Le type de décor est déterminé non seulement par l’emplacement qu’occupe le relief au sein de l’église, mais également par la forme du support. Il faut également noter que les mêmes motifs sont utilisés dans d’autres domaines artistiques, mais de manière différente : ainsi, dans la sculpture et les arts somptuaires, ils constituent l’essentiel du décor, tandis que dans la mosaïque, l’enluminure et la peinture ils rythment et enjolivent la composition figurée ou le texte. Ces ornements se retrouvent dans des régions très éloignées les unes des autres : il faut probablement y voir l’influence des textiles et des petits objets, qui permettent la circulation et la diffusion à grande échelle des modèles. Il existe donc un répertoire en vigueur dans tout l’empire byzantin, sans qu’il y ait de distinction régionale.

La typologie élaborée par Catherine Vanderheyde classe les motifs en différentes catégories (motifs géométriques, végétaux, zoomorphes, architecturaux et croix), chaque terme étant accompagné d’une illustration et d’un renvoi à l’inventaire. Chaque motif joue un rôle particulier au sein de la composition : les motifs géométriques peuvent servir à l’encadrement ou au remplissage des décors ; les motifs végétaux sont d’abord utilisés pour le remplissage avant de constituer, dès la fin du XIe siècle, l’essentiel du décor ; les motifs zoomorphes possèdent souvent une signification symbolique, tout comme les croix qui, disposées sur les encadrements de portes et de fenêtres, remplissent une fonction apotropaïque et de protection du sanctuaire.

Ces motifs ne sont bien entendu pas utilisés tels quels, mais au sein de compositions plus ou moins complexes et tellement variées qu’il est impossible de dégager des schémas directeurs. En outre, ils sont présents dans d’autres domaines artistiques tels que la mosaïque, la peinture monumentale, la miniature, la céramique, le textile et la sculpture de petits objets en ivoire, en métal ou en stéatite, même si – comme on l’a déjà signalé – leur mise en œuvre diffère selon le support.

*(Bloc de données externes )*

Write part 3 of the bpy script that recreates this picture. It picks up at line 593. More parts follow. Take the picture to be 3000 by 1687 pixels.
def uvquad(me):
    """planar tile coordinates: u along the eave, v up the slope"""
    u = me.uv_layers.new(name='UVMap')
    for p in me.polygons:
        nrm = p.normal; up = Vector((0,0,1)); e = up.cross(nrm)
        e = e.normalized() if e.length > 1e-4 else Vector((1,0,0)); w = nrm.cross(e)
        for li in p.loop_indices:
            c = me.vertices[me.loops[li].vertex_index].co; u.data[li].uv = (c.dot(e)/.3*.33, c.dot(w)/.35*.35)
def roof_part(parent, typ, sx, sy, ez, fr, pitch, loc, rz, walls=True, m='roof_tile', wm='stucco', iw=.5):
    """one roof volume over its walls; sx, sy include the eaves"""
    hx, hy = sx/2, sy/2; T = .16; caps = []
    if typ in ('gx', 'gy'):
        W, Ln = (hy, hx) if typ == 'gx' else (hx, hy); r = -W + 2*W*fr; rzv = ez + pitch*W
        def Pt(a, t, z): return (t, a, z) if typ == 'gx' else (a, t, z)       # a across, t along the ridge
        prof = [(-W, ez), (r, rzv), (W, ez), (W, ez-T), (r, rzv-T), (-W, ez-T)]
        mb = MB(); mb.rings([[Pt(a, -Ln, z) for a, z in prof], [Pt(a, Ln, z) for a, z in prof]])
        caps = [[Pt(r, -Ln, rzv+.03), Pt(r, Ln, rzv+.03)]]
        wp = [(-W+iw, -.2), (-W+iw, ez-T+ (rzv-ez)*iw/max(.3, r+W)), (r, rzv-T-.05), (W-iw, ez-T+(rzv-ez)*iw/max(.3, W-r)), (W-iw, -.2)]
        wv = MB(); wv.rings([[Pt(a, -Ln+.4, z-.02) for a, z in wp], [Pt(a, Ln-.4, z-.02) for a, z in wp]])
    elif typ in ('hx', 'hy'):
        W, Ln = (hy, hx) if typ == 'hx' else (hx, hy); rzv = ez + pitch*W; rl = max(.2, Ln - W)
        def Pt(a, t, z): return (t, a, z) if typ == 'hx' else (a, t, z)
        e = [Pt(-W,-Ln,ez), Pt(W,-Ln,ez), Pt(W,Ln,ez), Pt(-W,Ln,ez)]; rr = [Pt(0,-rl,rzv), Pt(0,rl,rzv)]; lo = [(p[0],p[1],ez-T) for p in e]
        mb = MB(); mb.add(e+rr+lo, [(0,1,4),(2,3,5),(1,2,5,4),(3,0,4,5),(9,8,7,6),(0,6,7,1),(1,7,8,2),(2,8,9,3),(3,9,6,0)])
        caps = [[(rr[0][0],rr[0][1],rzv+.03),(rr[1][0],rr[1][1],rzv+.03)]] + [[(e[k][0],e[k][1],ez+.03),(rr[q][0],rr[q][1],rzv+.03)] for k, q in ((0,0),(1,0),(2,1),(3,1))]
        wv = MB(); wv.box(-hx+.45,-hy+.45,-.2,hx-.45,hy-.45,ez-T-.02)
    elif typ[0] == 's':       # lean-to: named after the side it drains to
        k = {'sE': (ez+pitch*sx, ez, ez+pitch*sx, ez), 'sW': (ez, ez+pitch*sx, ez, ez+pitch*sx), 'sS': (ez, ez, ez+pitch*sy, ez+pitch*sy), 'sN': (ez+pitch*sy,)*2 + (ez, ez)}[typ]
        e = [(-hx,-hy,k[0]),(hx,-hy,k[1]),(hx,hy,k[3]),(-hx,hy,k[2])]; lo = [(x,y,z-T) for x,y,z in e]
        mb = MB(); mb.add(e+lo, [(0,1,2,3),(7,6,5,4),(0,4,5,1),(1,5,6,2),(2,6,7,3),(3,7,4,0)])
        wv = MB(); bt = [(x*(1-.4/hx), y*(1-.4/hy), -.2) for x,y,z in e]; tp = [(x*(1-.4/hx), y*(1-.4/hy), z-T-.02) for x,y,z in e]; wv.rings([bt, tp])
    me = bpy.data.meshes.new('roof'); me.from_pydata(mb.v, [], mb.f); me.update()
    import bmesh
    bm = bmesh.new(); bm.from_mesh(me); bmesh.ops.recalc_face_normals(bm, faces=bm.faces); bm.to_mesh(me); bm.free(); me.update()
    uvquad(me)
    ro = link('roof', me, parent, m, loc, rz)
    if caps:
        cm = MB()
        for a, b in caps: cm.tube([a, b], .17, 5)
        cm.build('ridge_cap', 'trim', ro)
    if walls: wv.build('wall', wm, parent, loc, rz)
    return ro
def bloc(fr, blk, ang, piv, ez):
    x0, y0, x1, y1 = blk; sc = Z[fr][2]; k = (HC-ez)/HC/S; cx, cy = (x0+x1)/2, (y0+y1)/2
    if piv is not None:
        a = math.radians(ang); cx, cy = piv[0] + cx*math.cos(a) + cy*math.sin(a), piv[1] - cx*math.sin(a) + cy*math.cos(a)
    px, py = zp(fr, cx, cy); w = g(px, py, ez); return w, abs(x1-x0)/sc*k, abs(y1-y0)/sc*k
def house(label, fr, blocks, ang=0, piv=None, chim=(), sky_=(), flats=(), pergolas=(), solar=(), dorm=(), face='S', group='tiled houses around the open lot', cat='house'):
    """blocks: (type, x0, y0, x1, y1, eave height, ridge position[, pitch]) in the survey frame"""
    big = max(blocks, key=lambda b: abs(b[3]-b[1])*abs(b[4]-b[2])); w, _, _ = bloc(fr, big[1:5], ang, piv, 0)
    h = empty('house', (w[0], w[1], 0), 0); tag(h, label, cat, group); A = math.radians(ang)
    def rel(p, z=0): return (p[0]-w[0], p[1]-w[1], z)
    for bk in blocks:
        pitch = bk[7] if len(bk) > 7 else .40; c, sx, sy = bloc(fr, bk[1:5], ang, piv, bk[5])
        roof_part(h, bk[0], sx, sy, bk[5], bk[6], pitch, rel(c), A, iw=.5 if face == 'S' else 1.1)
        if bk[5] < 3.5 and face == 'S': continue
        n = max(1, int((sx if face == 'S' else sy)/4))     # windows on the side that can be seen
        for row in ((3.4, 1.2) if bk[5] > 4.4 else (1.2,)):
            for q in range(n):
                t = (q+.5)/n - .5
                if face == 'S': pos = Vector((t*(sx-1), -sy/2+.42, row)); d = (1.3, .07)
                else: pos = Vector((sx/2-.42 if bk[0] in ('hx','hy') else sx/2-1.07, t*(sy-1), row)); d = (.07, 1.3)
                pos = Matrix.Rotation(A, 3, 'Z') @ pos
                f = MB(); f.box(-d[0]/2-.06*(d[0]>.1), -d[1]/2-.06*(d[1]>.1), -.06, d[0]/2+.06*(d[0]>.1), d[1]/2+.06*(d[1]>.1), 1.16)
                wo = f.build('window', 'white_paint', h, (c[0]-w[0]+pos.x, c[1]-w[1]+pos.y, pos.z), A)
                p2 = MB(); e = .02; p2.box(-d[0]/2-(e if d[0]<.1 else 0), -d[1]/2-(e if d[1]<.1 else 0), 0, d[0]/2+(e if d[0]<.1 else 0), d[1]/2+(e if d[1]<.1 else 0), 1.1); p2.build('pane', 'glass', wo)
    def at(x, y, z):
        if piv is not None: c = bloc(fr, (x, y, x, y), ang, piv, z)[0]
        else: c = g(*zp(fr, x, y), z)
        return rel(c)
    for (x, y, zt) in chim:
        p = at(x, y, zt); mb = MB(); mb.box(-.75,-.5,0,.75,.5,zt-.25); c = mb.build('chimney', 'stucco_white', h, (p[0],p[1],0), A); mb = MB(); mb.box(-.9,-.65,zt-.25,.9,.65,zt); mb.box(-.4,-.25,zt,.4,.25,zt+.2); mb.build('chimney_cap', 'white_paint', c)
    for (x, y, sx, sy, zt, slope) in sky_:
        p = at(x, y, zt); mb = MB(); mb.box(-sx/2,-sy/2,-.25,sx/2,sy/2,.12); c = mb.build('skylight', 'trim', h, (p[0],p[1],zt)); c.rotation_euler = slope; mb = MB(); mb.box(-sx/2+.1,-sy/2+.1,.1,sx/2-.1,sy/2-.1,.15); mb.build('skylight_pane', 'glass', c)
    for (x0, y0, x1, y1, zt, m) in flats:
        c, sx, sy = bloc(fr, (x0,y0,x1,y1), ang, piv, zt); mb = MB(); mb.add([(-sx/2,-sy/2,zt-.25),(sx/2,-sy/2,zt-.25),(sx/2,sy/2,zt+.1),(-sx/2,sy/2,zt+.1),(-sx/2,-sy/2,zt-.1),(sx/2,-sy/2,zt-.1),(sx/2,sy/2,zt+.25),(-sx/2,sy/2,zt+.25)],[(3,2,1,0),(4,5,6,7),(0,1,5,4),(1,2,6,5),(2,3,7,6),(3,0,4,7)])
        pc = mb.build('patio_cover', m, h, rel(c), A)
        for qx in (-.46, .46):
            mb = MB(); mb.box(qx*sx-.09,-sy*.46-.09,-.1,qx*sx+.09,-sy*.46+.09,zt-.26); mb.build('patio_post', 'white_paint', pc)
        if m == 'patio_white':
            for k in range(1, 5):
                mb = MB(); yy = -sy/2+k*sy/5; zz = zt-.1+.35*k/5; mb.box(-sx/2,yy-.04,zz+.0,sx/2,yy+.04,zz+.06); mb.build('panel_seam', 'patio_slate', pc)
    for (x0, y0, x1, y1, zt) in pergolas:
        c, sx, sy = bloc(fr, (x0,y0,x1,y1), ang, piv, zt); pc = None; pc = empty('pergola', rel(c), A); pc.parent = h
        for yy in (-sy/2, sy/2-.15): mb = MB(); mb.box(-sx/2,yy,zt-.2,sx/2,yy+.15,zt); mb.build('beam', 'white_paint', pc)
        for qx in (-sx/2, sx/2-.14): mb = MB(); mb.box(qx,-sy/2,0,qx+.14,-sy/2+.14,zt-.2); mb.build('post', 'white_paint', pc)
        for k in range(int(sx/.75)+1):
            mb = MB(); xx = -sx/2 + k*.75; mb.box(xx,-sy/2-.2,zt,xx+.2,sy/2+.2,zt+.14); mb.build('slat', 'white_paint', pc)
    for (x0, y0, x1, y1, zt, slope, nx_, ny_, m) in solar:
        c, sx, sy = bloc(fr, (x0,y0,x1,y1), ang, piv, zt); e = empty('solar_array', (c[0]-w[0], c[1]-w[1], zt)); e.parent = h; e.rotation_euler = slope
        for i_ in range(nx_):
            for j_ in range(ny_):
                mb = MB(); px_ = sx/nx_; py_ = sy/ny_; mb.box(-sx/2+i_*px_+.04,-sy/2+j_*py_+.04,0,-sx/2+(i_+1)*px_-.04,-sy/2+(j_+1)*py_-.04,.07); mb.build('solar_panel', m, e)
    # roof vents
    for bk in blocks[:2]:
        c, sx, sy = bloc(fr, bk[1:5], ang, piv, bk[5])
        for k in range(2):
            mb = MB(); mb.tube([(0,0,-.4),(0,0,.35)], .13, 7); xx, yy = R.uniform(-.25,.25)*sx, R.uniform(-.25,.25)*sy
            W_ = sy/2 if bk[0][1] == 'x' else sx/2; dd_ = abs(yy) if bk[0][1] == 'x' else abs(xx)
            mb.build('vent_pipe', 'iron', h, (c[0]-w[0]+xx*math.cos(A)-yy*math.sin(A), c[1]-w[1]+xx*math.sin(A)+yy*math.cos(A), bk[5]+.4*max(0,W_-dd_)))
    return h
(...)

Aucune création régionale ne peut être distinguée, ce qui pose la question de la circulation des modèles et des artistes. Étant donné la pauvreté des témoignages écrits sur le travail des sculpteurs, ce sont les reliefs eux-mêmes qui peuvent livrer des indices. L’exportation du marbre, florissante à l’époque protobyzantine, périclite fortement à l’époque mésobyzantine, obligeant les artistes à s’installer à proximité des carrières, afin de réduire les coûts de transport. Outre les officines locales, il faut supposer l’existence de grands ateliers fixes disposant d’équipes itinérantes actives dans tout l’empire. En effet, dans certains cas, l’homogénéité des formes et des motifs d’une église à l’autre renvoie indéniablement à un seul et même atelier. Cependant, la grande disparité dans la qualité – qui est à porter au compte non seulement de l’habileté des artistes, mais aussi de la qualité du support, surtout s’il s’agit d’un remploi – interdit de distinguer des groupes de sculpteurs. Le seul exemple probant est celui de l’église Saint-Donat à Glyki, d’où proviennent 18 reliefs d’une qualité exceptionnelle : la proximité d’un site ancien a favorisé le remploi de marbres anciens – ce qui explique la quantité de reliefs malgré l’éloignement des centres névralgiques du thème –, tandis que les motifs et les compositions présentent des ressemblances frappantes avec des reliefs de Verria, en Macédoine. Il est donc pratiquement certain qu’une équipe macédonienne ait été dépêchée à Glyki afin d’assurer la décoration de l’église.

La production de reliefs moulés en plâtre semble quant à elle être le fait d’un atelier spécialisé, officiant dans toute la région, comme en témoignent la grande homogénéité des motifs.

L’intérêt de cette étude est de mettre l’accent sur un domaine peu étudié, dans une région au sujet de laquelle les sources écrites sont presque muettes. Malgré l’isolement naturel du thème de Nikopolis, il est intéressant de remarquer que le répertoire décoratif est celui qui a cours partout ailleurs dans l’empire byzantin – quel que soit le domaine artistique – attestant une circulation aisée des motifs et des artistes. Par contre, le commerce du marbre ne semble pas avoir été très florissant, la pénurie de ce matériau dans la région ayant poussé les artistes à se rabattre sur des pierres locales ou sur des sculptures anciennes.

Il faut noter que le cadre chronologique doit être considéré avec souplesse : une certaine continuité s’observe entre les reliefs de la fin du XIIe siècle et ceux du début du XIIIe. En effet, la chute de Constantinople en 1204, qui marque le début de l’époque tardobyzantine, n’implique pas forcément des changements stylistiques nets ; au contraire, face à la menace latine, l’identité artistique byzantine s’affirme par un certain archaïsme, rendant parfois très difficile, en l’absence de contexte, une attribution à l’époque méso- ou tardobyzantine.

Pour conclure, nous ne pouvons qu’insister, avec Catherine Verheyden, sur la nécessité de compléter l’étude par la publication de nouveau matériel et par la réalisation de nouvelles fouilles, qui permettront de donner une vision plus complète de la sculpture architecturale dans cette région relativement méconnue.